Take Peter Saul’s Government of California (1969), the exhibition catalogue’s cover image for “Everything Is Connected.” The work is a neon-painted mishmash of discontent articulated through an acid trip: an octopus Martin Luther King Jr. massages the phallus of Justice oozing from the banking system, as a spectral Ronald Reagan—then governor of the Golden State—directly injects drugs into his cranium. Visually entrancing, Saul’s work is an excellent representation of disaffection in the Vietnam War era. But its placement in the first half of the show, which is intended to gather artists who take an investigative approach to their work, doesn’t do it justice: Situating Saul’s work alongside AIDS activism agitprop and Black Panthers ephemera makes it seem like the curators regard it as a documentary record rather than an angsty, expressionistic swirl of Day-Glo paint.

Nearby, too, are works by Jenny Holzer, Hans Haacke, and Mark Lombardi—a suite of artists who hew closely to public records to make their claims. As proponents of a documentarian approach, these artists investigate conspiracy with a judicious detachment that separates them from artists like Saul who would rather revel in the passions of discontent. It’s a shame the rest of the exhibition lacks such measured approaches.

Holzer, for instance, appropriates text and format directly from declassified government documents to create her 9/11-related objects. Haacke, meanwhile, meticulously documents the prevalence of slumlords in 1970s New York through the visual curation of publicly accessible data. Lombardi creates a vast flow chart of shady financial transactions between governments, corporations, and criminals. These artists are less interested in celebrating conspiracy theories and more concerned with unveiling the illicit activities of power brokers. The best section of a show about conspiracy happens to be the part that dutifully avoids the label.

Saul told The Huffington Post last year he tries “to vote as left as I can…. I hope that my paintings will coincide and be far left, but frequently…the painting rebels and goes fascist on me.” This is what happens to his work in “Everything Is Connected,” which evades responsibility in favor of complicity and equivocation. Conspiratorial thinking subsequently emerges as a paradoxical end to its own means, perpetuating a cycle of shock and resentment, and it becomes the single remaining interest that unites both ends of the political spectrum.

Why is that? In the context of this exhibition, mixing documentary evidence with artistic interpretation helps mollify the viewer toward conspiracy. This strategy becomes even more troubling in the second half of the exhibition, where curators have presented Jim Shaw’s Martian Portraits (1978) in the same room as John Miller’s Wheel of Fortune homage to the anti-Semitic theory of the Zionist Occupation Government and Sue Williams’s controversial neon abstractions that glorify the notion that the September 11 attacks were an inside job.
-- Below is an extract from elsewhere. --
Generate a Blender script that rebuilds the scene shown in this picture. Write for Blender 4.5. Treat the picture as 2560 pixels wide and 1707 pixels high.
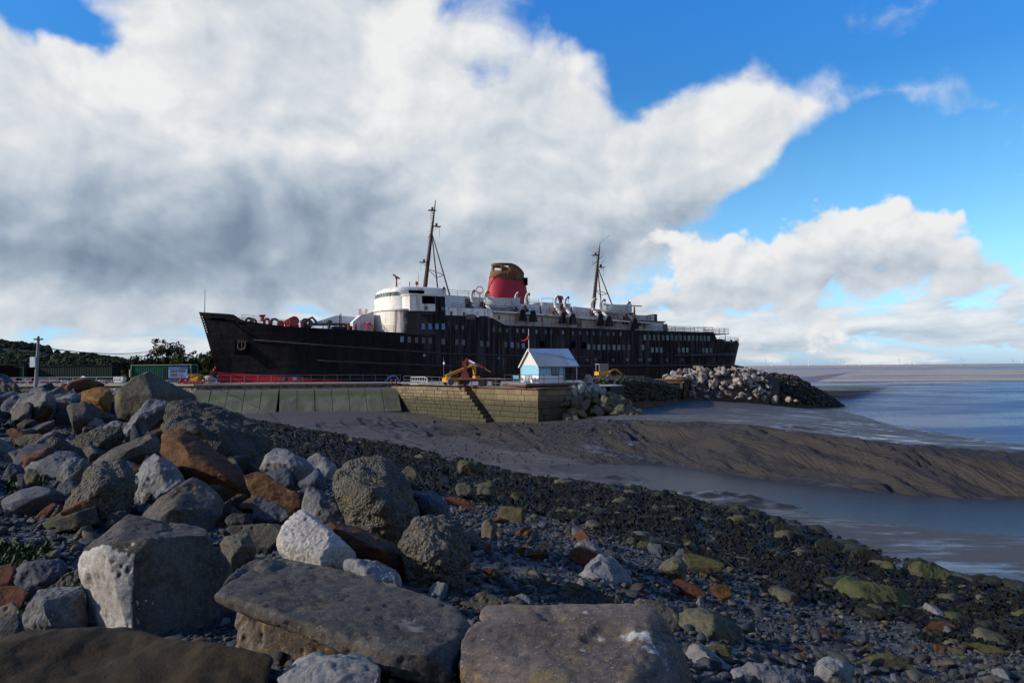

Not all conspiracy theories were created equal, of course, which makes it all the more worrying for the show to juxtapose these three artworks (whether intended as satire or not) with the very real existence of government-sanctioned torture and money laundering. In doing so, the show’s curators provide little critical context to the art on display. For an institution with a nearly 150-year history of avoiding explicit commentary on current events, “Everything Is Connected” feels like a misstep.
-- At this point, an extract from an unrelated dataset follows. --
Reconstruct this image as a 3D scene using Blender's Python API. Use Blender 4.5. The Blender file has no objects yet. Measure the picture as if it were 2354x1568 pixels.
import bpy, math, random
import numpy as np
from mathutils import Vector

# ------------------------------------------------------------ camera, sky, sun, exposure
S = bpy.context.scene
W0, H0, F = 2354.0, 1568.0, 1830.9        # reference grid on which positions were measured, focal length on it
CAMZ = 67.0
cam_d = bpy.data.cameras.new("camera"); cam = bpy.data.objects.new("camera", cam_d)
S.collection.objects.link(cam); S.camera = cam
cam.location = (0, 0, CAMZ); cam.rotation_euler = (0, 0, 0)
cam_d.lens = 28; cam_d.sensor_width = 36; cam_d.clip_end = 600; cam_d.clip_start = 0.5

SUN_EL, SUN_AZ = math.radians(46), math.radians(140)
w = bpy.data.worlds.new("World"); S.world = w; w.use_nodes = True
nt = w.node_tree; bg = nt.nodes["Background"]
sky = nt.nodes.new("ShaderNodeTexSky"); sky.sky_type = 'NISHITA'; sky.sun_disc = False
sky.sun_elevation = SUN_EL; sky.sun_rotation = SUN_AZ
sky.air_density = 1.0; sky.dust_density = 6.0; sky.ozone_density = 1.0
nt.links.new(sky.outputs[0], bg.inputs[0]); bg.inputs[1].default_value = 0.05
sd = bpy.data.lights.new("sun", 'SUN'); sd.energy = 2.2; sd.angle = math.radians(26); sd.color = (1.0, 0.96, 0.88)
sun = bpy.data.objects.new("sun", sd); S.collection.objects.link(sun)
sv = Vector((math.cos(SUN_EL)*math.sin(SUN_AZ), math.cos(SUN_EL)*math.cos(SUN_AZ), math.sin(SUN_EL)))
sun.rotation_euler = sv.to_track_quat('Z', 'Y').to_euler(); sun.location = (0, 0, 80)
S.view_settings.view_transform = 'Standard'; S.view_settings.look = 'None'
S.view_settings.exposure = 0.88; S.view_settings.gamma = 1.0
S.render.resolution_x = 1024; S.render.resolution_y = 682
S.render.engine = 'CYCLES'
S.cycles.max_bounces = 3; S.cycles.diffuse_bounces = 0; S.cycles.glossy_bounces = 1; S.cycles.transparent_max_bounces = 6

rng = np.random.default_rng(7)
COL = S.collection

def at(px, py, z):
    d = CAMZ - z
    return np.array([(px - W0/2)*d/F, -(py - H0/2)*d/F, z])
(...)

The organizers of “Everything Is Connected” did foresee one potential minefield: the 17th anniversary of 9/11, or Christmas for conspiracy theorists. To avoid unsavory entanglements, perhaps, the Met opened its exhibition a week after the commemoration—but the Ronald Feldman Gallery in SoHo did not exhibit such restraint, and launched Fredric Riskin’s “9/11: The Collapse of Conscience” that same day. In his new show, Riskin, a conceptual artist using mixed media, presents a series of panels consisting of documentary photographs and texts. Many of those images depict the collapse of the World Trade Center, which Riskin transforms into a grainy, aesthetic homage to surveillance photography.

Riskin’s goal seems to be clarity, but he more often obfuscates truth with Islamophobic commentary and already-debunked myths about who perpetrated 9/11. He describes the Muslim pilgrimage to the Kaaba as a gravitational “massive psychic density” and the aftermath of September 11 as an “activated tension field” (whatever that might mean). In particular, one panel wonders why the Twin Towers collapsed upon themselves instead of snapping apart like a tree struck by lightning, which would be the “path of least resistance,” according to the artist. Riskin even cites Newton’s Second Law, which explains how the velocity of an object changes when subjected to an external force, to claim that the Towers’ collapse was unnatural and likely prompted by something other than the plane crashes.

This poetically presented suspicion baldly ignores the available evidence, produced by MIT’s Civil Engineering Department less than a month after the attack. That research describes how the ignited jet fuel leaking out of the crashed airplanes became hot enough to weaken the steel support beams until they bent under pressure, forcing each subsequent floor to collapse like a column of vertiginous dominoes. The omission, in today’s context, comes off as purposefully irresponsible.

“The nuance of my work is to engage that which hovers at the borders of being invisible and to bring those elements into view,” Riskin explained via e-mail. “The core of 9/11 is the massive destruction and wounding which continues to reverberate within us as a collective and as individuals. This installation invites the viewer to form new relationships of compassion. It is from this place that harmony and healing can begin.”

That may be the case. Unfortunately, the “healing” Riskin and other conspiracy theorists pursue is lost when such nuance overwhelms evidence, when their pursuit of the “real” devolves into vengeful incoherence. The distinction that these exhibitions make between left-wing and right-wing conspiracy theories is unproductive, because it avoids reckoning with what produces them in the first place. Cultural institutions have thus tried to capitalize on our discontent, legitimizing conspiracy as an acceptable tool for political organizing and whetting their audience’s appetite for distrust, disdain, and disaffection.